Oklahoma City Thunder 117-119 Orlando Magic

Czwarte zwycięstwo w tym sezonie zanotowali Orlando Magic, pokonując na wyjeździe Oklahoma City Thunder. Goście w drugiej kwarcie osiągnęli przewagę nawet dwudziestu jeden punktów, by ostatecznie na przerwę schodzić przy korzystnym dla siebie rezultacie 57-47. W końcówce trzeciej partii meczu gospodarze dogonili Magic za sprawą dwóch celnych rzutów Enesa Kantera oraz trafieniu Victora Oladipo, obejmując prowadzenie 84-82. Ostatnia odsłona była walką cios za cios, z której zwycięsko wyszli przyjezdni. Na 0.4 sekundy game-winnerem popisał się Serge Ibaka, czym ustalił wynik spotkania. Gospodarzom nie pomógł fantastyczny występ Russella Westbrooka, który zaliczył czterdzieste triple-double w karierze (41pkt, 16ast, 12zb).

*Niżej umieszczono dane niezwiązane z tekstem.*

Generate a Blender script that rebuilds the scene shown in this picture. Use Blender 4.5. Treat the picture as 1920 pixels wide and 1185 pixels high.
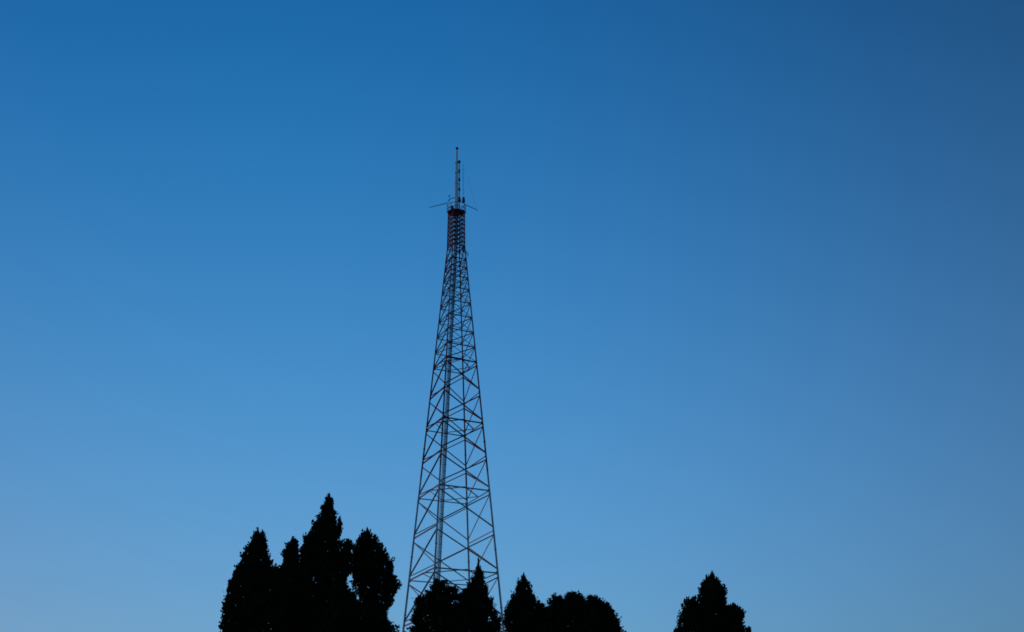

Magic wymusili na rywalach 11 strat piłki, co zaowocowało 20 zdobytymi punktami.

thunder

magic

Minnesota Timberwolves 125-99 Los Angeles Lakers

Andrew Wiggins, ustalając osobisty rekord kariery pod względem zdobytych punktów (47), poprowadził Minnesotę Timberwolves do trzeciego tryumfu w bieżących rozgrywkach. Swój rekord kariery, jeśli chodzi o ilość uzyskanych oczek, osiągnął również Nemanja Bjelica (24). Gospodarze kontrolowali przebieg wydarzeń na parkiecie od początku aż do samego końca meczu. Byli bardzo skuteczni (52.5%, 13/27 3PT), lepiej dzielili się piłką (28 asyst), zaliczyli więcej oczek z pomalowanego 44-36, a także wymusili na Jeziorowcach 17 strat, po których zdobyli 21 punktów.

wolves

lakers

Golden State Warriors 133-120 Phoenix Suns

Ósmą wygraną w tym sezonie mogą się pochwalić Golden State Warriors, którzy tym razem pokonali Phoenix Suns. Trzeba przyznać, że Słońca postawiły gospodarzom niezwykle trudne warunki. Na początku drugiej kwarty, po celnym rzucie z półdystansu Leandro Barbosy, wypracowali sobie dziewięciopunktową przewagę, ale jeszcze przed przerwą Wojownicy zdołali ich doścignąć, by na przerwę schodzić przy wyniku 62-59 na swoją korzyść. Decydujące rozstrzygnięcia poznaliśmy dopiero w finałowym akcie spotkania, kiedy od stanu 111-106 dla gości miejscowi zaliczyli run 18-4 i nie oddali zwycięstwa aż do końca spotkania. Warriors rzucali na świetnej skuteczności (51.7%, 16/33 3PT, 27/31 FT), lepiej operowali podaniami (32 asysty), wymusili na rywalach 13 strat piłki, po których uzyskali 18 punktów oraz osiągnęli 31 oczek po szybkich kontrach.

warriors

suns

 

Portland Trail Blazers 112-105 Denver Nuggets

Portland Trail Blazers pokonali na własnym parkiecie Denver Nuggets, odnosząc siódme zwycięstwo w bieżących rozgrywkach. Goście po trafieniu Jusufa Nurkicia wypracowali w połowie drugiej kwarty nawet siedemnastopunktową przewagę, by na przerwę schodzić przy korzystnym dla siebie wyniku 57-50. W trzeciej ćwiartce znakomity zryw zaliczyli gospodarze i wygrali tą część meczu 36-15. Koszykarze z Oregonu kontrolowali mecz w ostatniej partii i nie dali sobie już wydrzeć zwycięstwa. Blazers wymusili na rywalach 18 strat piłki, po których zdobyli 20 punktów, a także uzyskali 17 oczek po szybkich kontrach.